## Begin DATA PROVIDED

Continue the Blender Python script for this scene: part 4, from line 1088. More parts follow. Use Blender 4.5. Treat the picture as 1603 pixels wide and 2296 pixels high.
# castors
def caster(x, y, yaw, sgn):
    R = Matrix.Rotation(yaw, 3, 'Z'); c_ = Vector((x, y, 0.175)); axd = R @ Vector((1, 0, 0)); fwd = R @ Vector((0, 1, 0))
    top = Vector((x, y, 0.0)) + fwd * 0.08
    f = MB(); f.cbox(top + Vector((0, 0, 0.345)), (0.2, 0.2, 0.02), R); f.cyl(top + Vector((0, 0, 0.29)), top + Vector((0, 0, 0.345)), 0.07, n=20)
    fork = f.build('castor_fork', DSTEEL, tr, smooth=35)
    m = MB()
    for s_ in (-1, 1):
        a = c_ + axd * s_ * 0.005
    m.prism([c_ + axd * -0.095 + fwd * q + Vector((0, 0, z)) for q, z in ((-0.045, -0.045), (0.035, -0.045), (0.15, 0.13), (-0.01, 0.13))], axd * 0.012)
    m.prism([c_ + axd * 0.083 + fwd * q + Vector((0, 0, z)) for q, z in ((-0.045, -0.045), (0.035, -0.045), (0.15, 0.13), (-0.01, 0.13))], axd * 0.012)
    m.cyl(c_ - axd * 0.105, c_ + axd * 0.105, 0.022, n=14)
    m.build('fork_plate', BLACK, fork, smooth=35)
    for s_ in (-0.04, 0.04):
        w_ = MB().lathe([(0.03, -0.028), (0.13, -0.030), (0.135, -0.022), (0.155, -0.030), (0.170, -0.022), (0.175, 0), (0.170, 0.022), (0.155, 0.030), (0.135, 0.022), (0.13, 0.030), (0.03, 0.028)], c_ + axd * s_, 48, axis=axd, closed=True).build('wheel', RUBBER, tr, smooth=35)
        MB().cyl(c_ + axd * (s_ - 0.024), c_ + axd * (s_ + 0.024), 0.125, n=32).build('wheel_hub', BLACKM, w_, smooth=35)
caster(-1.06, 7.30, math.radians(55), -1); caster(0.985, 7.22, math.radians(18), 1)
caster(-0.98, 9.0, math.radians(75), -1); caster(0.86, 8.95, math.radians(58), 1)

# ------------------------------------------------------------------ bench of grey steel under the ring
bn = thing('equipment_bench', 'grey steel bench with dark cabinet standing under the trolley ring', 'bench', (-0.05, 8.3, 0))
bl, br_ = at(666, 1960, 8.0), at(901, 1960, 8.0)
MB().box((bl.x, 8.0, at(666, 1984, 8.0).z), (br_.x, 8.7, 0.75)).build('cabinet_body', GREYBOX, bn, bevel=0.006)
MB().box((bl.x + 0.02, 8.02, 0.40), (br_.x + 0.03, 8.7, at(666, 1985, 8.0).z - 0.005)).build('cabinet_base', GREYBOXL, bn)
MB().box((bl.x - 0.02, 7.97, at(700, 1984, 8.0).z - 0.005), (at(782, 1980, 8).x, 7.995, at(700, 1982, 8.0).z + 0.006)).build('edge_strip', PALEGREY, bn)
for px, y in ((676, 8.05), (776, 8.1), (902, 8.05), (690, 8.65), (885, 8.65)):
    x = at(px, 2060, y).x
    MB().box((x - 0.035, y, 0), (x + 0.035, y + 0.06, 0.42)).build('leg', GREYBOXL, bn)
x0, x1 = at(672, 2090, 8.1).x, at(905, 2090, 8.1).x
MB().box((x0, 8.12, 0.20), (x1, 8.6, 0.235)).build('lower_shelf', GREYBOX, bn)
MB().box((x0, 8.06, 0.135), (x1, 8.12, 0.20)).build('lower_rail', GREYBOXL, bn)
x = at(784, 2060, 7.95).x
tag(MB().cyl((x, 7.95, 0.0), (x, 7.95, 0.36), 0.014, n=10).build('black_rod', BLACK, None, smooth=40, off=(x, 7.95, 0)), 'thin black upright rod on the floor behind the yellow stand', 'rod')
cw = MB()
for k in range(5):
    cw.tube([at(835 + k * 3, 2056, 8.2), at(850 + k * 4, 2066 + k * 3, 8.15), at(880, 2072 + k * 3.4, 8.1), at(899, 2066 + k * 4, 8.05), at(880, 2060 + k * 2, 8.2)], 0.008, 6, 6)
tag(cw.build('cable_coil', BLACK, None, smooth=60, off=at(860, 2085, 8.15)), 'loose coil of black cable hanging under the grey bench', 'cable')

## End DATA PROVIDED

-- WHAT THE EXERCISE ASKS --
Word for word, write out the data.

-- COMPLETE ANSWER --
Continue the Blender Python script for this scene: part 4, from line 1088. More parts follow. Use Blender 4.5. Treat the picture as 1603 pixels wide and 2296 pixels high.
# castors
def caster(x, y, yaw, sgn):
    R = Matrix.Rotation(yaw, 3, 'Z'); c_ = Vector((x, y, 0.175)); axd = R @ Vector((1, 0, 0)); fwd = R @ Vector((0, 1, 0))
    top = Vector((x, y, 0.0)) + fwd * 0.08
    f = MB(); f.cbox(top + Vector((0, 0, 0.345)), (0.2, 0.2, 0.02), R); f.cyl(top + Vector((0, 0, 0.29)), top + Vector((0, 0, 0.345)), 0.07, n=20)
    fork = f.build('castor_fork', DSTEEL, tr, smooth=35)
    m = MB()
    for s_ in (-1, 1):
        a = c_ + axd * s_ * 0.005
    m.prism([c_ + axd * -0.095 + fwd * q + Vector((0, 0, z)) for q, z in ((-0.045, -0.045), (0.035, -0.045), (0.15, 0.13), (-0.01, 0.13))], axd * 0.012)
    m.prism([c_ + axd * 0.083 + fwd * q + Vector((0, 0, z)) for q, z in ((-0.045, -0.045), (0.035, -0.045), (0.15, 0.13), (-0.01, 0.13))], axd * 0.012)
    m.cyl(c_ - axd * 0.105, c_ + axd * 0.105, 0.022, n=14)
    m.build('fork_plate', BLACK, fork, smooth=35)
    for s_ in (-0.04, 0.04):
        w_ = MB().lathe([(0.03, -0.028), (0.13, -0.030), (0.135, -0.022), (0.155, -0.030), (0.170, -0.022), (0.175, 0), (0.170, 0.022), (0.155, 0.030), (0.135, 0.022), (0.13, 0.030), (0.03, 0.028)], c_ + axd * s_, 48, axis=axd, closed=True).build('wheel', RUBBER, tr, smooth=35)
        MB().cyl(c_ + axd * (s_ - 0.024), c_ + axd * (s_ + 0.024), 0.125, n=32).build('wheel_hub', BLACKM, w_, smooth=35)
caster(-1.06, 7.30, math.radians(55), -1); caster(0.985, 7.22, math.radians(18), 1)
caster(-0.98, 9.0, math.radians(75), -1); caster(0.86, 8.95, math.radians(58), 1)

# ------------------------------------------------------------------ bench of grey steel under the ring
bn = thing('equipment_bench', 'grey steel bench with dark cabinet standing under the trolley ring', 'bench', (-0.05, 8.3, 0))
bl, br_ = at(666, 1960, 8.0), at(901, 1960, 8.0)
MB().box((bl.x, 8.0, at(666, 1984, 8.0).z), (br_.x, 8.7, 0.75)).build('cabinet_body', GREYBOX, bn, bevel=0.006)
MB().box((bl.x + 0.02, 8.02, 0.40), (br_.x + 0.03, 8.7, at(666, 1985, 8.0).z - 0.005)).build('cabinet_base', GREYBOXL, bn)
MB().box((bl.x - 0.02, 7.97, at(700, 1984, 8.0).z - 0.005), (at(782, 1980, 8).x, 7.995, at(700, 1982, 8.0).z + 0.006)).build('edge_strip', PALEGREY, bn)
for px, y in ((676, 8.05), (776, 8.1), (902, 8.05), (690, 8.65), (885, 8.65)):
    x = at(px, 2060, y).x
    MB().box((x - 0.035, y, 0), (x + 0.035, y + 0.06, 0.42)).build('leg', GREYBOXL, bn)
x0, x1 = at(672, 2090, 8.1).x, at(905, 2090, 8.1).x
MB().box((x0, 8.12, 0.20), (x1, 8.6, 0.235)).build('lower_shelf', GREYBOX, bn)
MB().box((x0, 8.06, 0.135), (x1, 8.12, 0.20)).build('lower_rail', GREYBOXL, bn)
x = at(784, 2060, 7.95).x
tag(MB().cyl((x, 7.95, 0.0), (x, 7.95, 0.36), 0.014, n=10).build('black_rod', BLACK, None, smooth=40, off=(x, 7.95, 0)), 'thin black upright rod on the floor behind the yellow stand', 'rod')
cw = MB()
for k in range(5):
    cw.tube([at(835 + k * 3, 2056, 8.2), at(850 + k * 4, 2066 + k * 3, 8.15), at(880, 2072 + k * 3.4, 8.1), at(899, 2066 + k * 4, 8.05), at(880, 2060 + k * 2, 8.2)], 0.008, 6, 6)
tag(cw.build('cable_coil', BLACK, None, smooth=60, off=at(860, 2085, 8.15)), 'loose coil of black cable hanging under the grey bench', 'cable')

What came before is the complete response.